Charter School Operator With Four Fs Gets Cash to Open More

A charter school management company with a history of operating failing or shuttered schools has been approved for two more schools in Panama City, leaving some South Florida parents wondering why millions in public money continue flowing to the company and the schools it manages.

"Unbelievable," said John Wai, who was told two weeks into this school year that a Sunrise school managed by Newpoint Education Partners was shutting down because it could not find suitable permanent classroom space. That despite what his wife Mariya said were repeated assurances the school would survive. "She assured me everything's going to be ready," Mariya Wai told NBC Investigators.

Instead, the school managed by Newpoint, Magnolia Academy for the Arts, and a sister school, Magnolia Middle, sent letters on September 1 informing parents of the shutdown, and instructing them to contact Broward public schools to enroll their children in other schools the next day.

Of 10 charter schools Newpoint Education Partners manages in Florida that have been graded by the state, four have F grades, meaning they are failing academically, according to the state. Another has a D grade, four have Cs and one, in Pensacola, has an A, according to state Department of Education records.

And those grades do not include schools that closed.

“I don’t know how they can continue to get funding for opening up charter schools across the state,” said John Wai.

“I’m absolutely in shock,” Mariya Wai said after NBC 6 informed her another Newpoint-managed school, in Tampa, shut down in 2013 after the superintendent there – citing concerns over low enrollment and financial stability -- recommended its charter not be renewed. “That means we are not the only family that went through this experience.”

But, in this corner of Florida’s Panhandle, the Bay County school board accepted its superintendent’s recommendation to approve two more Newpoint-managed charter schools, which project more than 600 students next year. Once approved by a district or the state, charter schools are funded with public money, but governed by private charter school boards.

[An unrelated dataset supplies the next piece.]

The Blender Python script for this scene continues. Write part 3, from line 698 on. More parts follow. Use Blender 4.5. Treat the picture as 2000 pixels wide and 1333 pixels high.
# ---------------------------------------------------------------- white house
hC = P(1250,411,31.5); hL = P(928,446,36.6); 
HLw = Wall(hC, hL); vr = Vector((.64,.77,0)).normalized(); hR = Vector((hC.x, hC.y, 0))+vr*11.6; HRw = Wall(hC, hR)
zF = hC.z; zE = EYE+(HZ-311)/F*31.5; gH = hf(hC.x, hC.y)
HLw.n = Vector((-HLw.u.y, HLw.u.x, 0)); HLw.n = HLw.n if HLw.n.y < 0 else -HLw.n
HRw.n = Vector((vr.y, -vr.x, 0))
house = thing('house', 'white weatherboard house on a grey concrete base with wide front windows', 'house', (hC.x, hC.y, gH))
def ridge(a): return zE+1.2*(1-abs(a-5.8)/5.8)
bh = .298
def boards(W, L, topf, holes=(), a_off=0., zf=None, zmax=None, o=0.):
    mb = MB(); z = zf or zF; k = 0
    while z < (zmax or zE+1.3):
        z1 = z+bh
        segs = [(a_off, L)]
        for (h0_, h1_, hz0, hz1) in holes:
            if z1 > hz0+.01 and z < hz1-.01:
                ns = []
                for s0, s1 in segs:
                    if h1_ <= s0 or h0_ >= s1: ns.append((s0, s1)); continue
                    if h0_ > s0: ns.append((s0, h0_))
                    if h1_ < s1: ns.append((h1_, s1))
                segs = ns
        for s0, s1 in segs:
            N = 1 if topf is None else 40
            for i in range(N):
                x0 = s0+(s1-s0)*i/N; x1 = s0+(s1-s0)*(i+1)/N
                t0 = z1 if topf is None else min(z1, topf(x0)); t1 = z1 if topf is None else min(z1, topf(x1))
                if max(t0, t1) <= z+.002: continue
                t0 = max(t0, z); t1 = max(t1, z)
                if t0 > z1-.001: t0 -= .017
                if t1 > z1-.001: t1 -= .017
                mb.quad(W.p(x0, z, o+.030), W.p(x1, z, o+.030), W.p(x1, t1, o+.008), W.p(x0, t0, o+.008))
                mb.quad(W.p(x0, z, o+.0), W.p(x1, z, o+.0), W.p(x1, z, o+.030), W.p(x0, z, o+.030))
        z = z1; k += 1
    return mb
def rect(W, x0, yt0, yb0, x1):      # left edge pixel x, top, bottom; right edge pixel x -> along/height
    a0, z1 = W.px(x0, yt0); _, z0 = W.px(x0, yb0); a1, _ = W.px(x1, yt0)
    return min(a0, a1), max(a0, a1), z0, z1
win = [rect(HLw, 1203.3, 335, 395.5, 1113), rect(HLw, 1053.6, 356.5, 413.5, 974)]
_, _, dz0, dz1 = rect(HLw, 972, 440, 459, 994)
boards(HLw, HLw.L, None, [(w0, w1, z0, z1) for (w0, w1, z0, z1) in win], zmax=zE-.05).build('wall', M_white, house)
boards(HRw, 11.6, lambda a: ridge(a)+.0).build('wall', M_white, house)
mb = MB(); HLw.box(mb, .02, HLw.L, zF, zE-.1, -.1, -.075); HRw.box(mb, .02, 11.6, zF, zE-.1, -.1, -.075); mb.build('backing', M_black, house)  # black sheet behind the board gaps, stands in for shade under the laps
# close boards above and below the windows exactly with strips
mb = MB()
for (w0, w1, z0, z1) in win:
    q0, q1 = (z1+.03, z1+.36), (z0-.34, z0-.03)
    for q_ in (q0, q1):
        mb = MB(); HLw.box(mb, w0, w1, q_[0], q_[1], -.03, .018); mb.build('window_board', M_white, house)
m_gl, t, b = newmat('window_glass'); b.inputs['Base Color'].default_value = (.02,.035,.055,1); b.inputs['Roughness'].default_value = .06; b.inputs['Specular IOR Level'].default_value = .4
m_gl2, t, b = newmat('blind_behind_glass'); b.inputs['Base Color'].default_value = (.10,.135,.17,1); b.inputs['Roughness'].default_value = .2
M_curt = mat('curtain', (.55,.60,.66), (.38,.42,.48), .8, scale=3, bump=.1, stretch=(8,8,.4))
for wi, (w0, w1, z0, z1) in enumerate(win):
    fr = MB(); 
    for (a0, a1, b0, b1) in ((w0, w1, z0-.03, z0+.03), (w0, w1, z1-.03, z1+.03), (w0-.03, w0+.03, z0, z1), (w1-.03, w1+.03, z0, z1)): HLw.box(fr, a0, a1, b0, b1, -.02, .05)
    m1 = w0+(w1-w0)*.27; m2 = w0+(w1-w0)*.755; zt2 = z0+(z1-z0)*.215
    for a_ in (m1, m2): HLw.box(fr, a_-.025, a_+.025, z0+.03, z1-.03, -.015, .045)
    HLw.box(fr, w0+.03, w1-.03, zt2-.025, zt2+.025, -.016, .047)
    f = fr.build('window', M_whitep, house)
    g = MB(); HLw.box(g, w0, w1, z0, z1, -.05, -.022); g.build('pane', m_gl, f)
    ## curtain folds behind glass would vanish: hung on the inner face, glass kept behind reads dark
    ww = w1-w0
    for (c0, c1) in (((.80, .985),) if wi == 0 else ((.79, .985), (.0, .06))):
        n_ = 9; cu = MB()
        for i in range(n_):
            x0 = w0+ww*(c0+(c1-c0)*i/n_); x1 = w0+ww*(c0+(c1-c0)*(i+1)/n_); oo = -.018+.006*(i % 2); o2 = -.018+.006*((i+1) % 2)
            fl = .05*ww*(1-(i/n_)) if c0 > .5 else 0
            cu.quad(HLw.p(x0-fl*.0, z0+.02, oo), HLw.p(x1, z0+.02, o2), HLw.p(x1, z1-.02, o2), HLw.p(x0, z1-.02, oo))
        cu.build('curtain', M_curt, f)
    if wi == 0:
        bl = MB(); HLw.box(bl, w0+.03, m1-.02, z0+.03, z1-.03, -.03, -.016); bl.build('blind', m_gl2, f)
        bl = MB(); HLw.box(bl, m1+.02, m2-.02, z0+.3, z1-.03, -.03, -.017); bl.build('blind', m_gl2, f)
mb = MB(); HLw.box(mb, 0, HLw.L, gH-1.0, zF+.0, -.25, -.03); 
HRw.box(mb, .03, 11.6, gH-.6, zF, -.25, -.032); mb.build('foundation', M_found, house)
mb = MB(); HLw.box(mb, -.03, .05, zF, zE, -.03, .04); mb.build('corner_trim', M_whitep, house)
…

While the Broward school district informed the state last September of the Newpoint-connected closings in South Florida, the state does not alert other districts about such failures. The locals would have to do their own homework to discover that.

Three weeks after the state was told of the closings in Sunrise, Bay County’s board voted to accept the Newpoint-managed schools there.

Board chairman Steve Moss told NBC 6, “As one board member, I did not know that a school failed in Broward County previously.”

But when NBC 6 Investigators tried to ask Bay County schools superintendent Bill Husfelt what he knew about Newpoint’s previous problem before recommending approval for two more of its charters, he said, “I’m not doing an interview,” then held two microphones and stood before local television cameras to answer others’ questions.

After the district stationed an armed deputy between our NBC 6 camera and the superintendent, Husfelt patted the deputy on the back and asked that he tell NBC 6 he would talk without the camera.

But when NBC 6 Investigators called him this week for a telephone interview, his spokesperson denied that request, as well.

NBC 6 also tried to ask Newpoint founder Marcus May about his company’s performance. But when he answered the door of his home in Sarasota, he almost immediately shut it without commenting.

Some local superintendents complain they cannot deny charters based on their management companies’ past performance, but the state DOE says it can be a factor.

“Charter school operators or applicants that have a poor track record of either academic or financial performance shouldn’t be approved to open up new schools until they’re able to demonstrate that they have the capacity to run a high quality charter school,” said Adam Miller, DOE’s executive director of school choice.

But a Bay County board member, Ginger Littleton, said the state often overrules districts that deny charters. “When you do deny it, they go to the state and whine and the state says, ‘Oh, right. You’re good to go.'"

Between 2009 and the last school year, DOE records show it’s overruled districts’ rejections of charters twice as often as it’s upheld their rejections.